:: COLLECTED MATERIAL ::

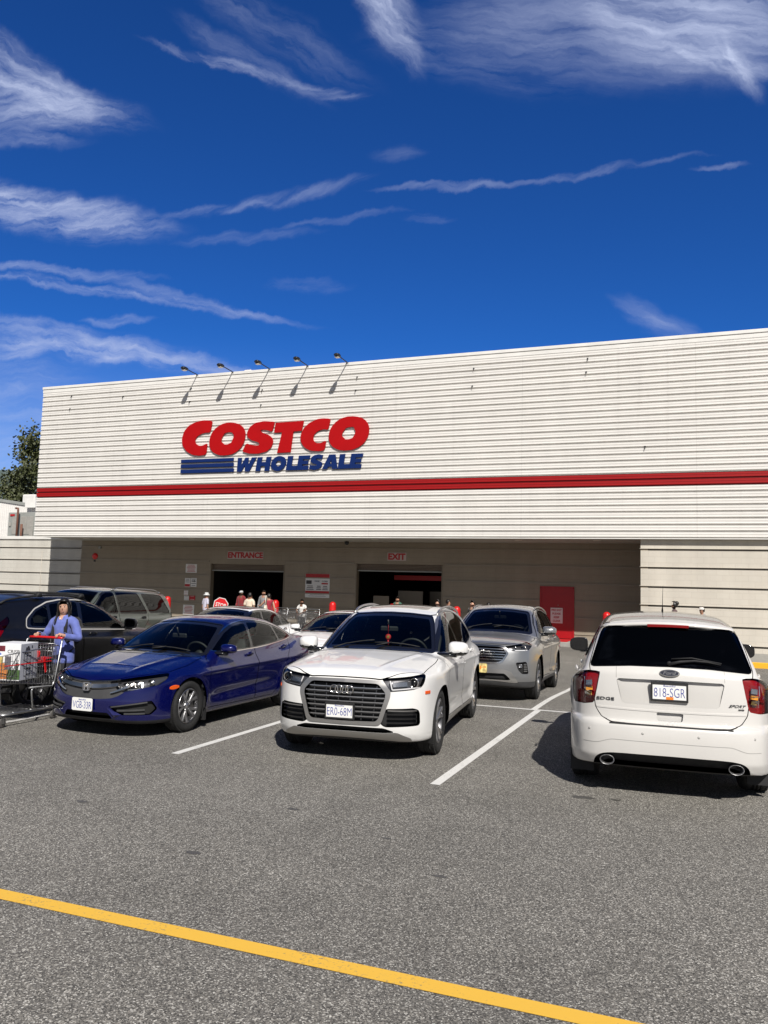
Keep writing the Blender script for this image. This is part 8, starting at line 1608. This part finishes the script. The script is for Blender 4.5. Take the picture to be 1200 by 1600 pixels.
mb = MB(); mb.loft([rrect(0, 0, -.32, .10, .30, 8), rrect(0, 0, -.15, .14, .34, 8), rrect(0, 0, .04, .06, .30, 8)]); mb.tube([(0, -.12, .03), (.02, -.08, .42), (.02, .08, .42), (0, .12, .03)], .016, 6); o = tag(mb.build('tote_bag', cloth('canvas', (.70, .64, .52)), recalc=True), 'pale canvas tote bag hanging from the maroon shopper', 'bag'); o.location = (-16.08, 28.62, 1.0); o.rotation_euler = (0, 0, .3)
far('man in a white shirt behind a row of carts near the hours board', -14.75, 29.2, gz(29.2), -95, 1.46, skin='brown', shirt=('white tee', (.66, .65, .62)), sleeves='short', lh=(.28, .08, 1.05), rh=(.28, -.08, 1.05))
far('dark haired person whose head shows over the white four-ring SUV', -8.95, 28.8, gz(28.8), -150, 1.62, skin='fair', shirt=('brown top', (.12, .06, .04)), head_turn=.3)
far('person in black just behind the dark haired shopper', -9.0, 30.2, gz(30), 30, 1.62, skin='tan', shirt=('black top', (.012, .012, .014)))
far('person in sunglasses beyond the silver SUV roof', -7.5, 28.3, gz(28.3), -120, 1.64, skin='fair', shirt=('black top', (.012, .012, .014)))
far('person of whom only dark hair shows above the silver SUV', -7.0, 28.6, gz(28.6), 90, 1.57, skin='tan', shirt=('black top', (.012, .012, .014)))
far('woman with dark hair in a bun walking past the cream wall', -.69, 27.6, PZ, 175, 1.65, skin='brown', shirt=('patterned dark top', (.10, .06, .06)), hair='bun')
far('bearded man in a white cap and grey shirt by the cream wall', .19, 27.4, PZ, -150, 1.52, skin='tan', shirt=('grey tee', (.33, .33, .35)), hat=('cap', 'white cap', (.70, .66, .62)), lean=.08)
far('person in a green top standing inside the exit doorway', -11.35, 31.0, PZ, -90, 1.50, skin='tan', shirt=('green top', (.04, .12, .08)))
# parked carts by the hours board and one by the cream wall
for i, (x, y, a, lab) in enumerate([(-14.2, 28.6, 180, 'empty wire cart nearest the red bollard, left one of the row'), (-15.1, 28.7, 178, 'empty wire cart standing beside the man in white'), (-15.75, 28.8, 176, 'empty wire cart at the end of the row by the entrance')]):
    c = copy_tree(cart)
    for ch in list(c.children):
        if ch.name.startswith(('side_strip', 'child_seat')): bpy.data.objects.remove(ch)
    for ch in c.children:
        if ch.name.startswith('handle'): ch.data = ch.data.copy(); ch.data.materials[0] = CW
    c.location = (x, y, gz(y)); c.rotation_euler = (0, 0, math.radians(a+90)); c['label'] = lab; c['group'] = 'empty carts near the entrance'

:::

EXERCISE: Write out the listing above again, exactly, but with no pictures in the copy.

SOLUTION TO THE EXERCISE:
Keep writing the Blender script for this image. This is part 8, starting at line 1608. This part finishes the script. The script is for Blender 4.5. Take the picture to be 1200 by 1600 pixels.
mb = MB(); mb.loft([rrect(0, 0, -.32, .10, .30, 8), rrect(0, 0, -.15, .14, .34, 8), rrect(0, 0, .04, .06, .30, 8)]); mb.tube([(0, -.12, .03), (.02, -.08, .42), (.02, .08, .42), (0, .12, .03)], .016, 6); o = tag(mb.build('tote_bag', cloth('canvas', (.70, .64, .52)), recalc=True), 'pale canvas tote bag hanging from the maroon shopper', 'bag'); o.location = (-16.08, 28.62, 1.0); o.rotation_euler = (0, 0, .3)
far('man in a white shirt behind a row of carts near the hours board', -14.75, 29.2, gz(29.2), -95, 1.46, skin='brown', shirt=('white tee', (.66, .65, .62)), sleeves='short', lh=(.28, .08, 1.05), rh=(.28, -.08, 1.05))
far('dark haired person whose head shows over the white four-ring SUV', -8.95, 28.8, gz(28.8), -150, 1.62, skin='fair', shirt=('brown top', (.12, .06, .04)), head_turn=.3)
far('person in black just behind the dark haired shopper', -9.0, 30.2, gz(30), 30, 1.62, skin='tan', shirt=('black top', (.012, .012, .014)))
far('person in sunglasses beyond the silver SUV roof', -7.5, 28.3, gz(28.3), -120, 1.64, skin='fair', shirt=('black top', (.012, .012, .014)))
far('person of whom only dark hair shows above the silver SUV', -7.0, 28.6, gz(28.6), 90, 1.57, skin='tan', shirt=('black top', (.012, .012, .014)))
far('woman with dark hair in a bun walking past the cream wall', -.69, 27.6, PZ, 175, 1.65, skin='brown', shirt=('patterned dark top', (.10, .06, .06)), hair='bun')
far('bearded man in a white cap and grey shirt by the cream wall', .19, 27.4, PZ, -150, 1.52, skin='tan', shirt=('grey tee', (.33, .33, .35)), hat=('cap', 'white cap', (.70, .66, .62)), lean=.08)
far('person in a green top standing inside the exit doorway', -11.35, 31.0, PZ, -90, 1.50, skin='tan', shirt=('green top', (.04, .12, .08)))
# parked carts by the hours board and one by the cream wall
for i, (x, y, a, lab) in enumerate([(-14.2, 28.6, 180, 'empty wire cart nearest the red bollard, left one of the row'), (-15.1, 28.7, 178, 'empty wire cart standing beside the man in white'), (-15.75, 28.8, 176, 'empty wire cart at the end of the row by the entrance')]):
    c = copy_tree(cart)
    for ch in list(c.children):
        if ch.name.startswith(('side_strip', 'child_seat')): bpy.data.objects.remove(ch)
    for ch in c.children:
        if ch.name.startswith('handle'): ch.data = ch.data.copy(); ch.data.materials[0] = CW
    c.location = (x, y, gz(y)); c.rotation_euler = (0, 0, math.radians(a+90)); c['label'] = lab; c['group'] = 'empty carts near the entrance'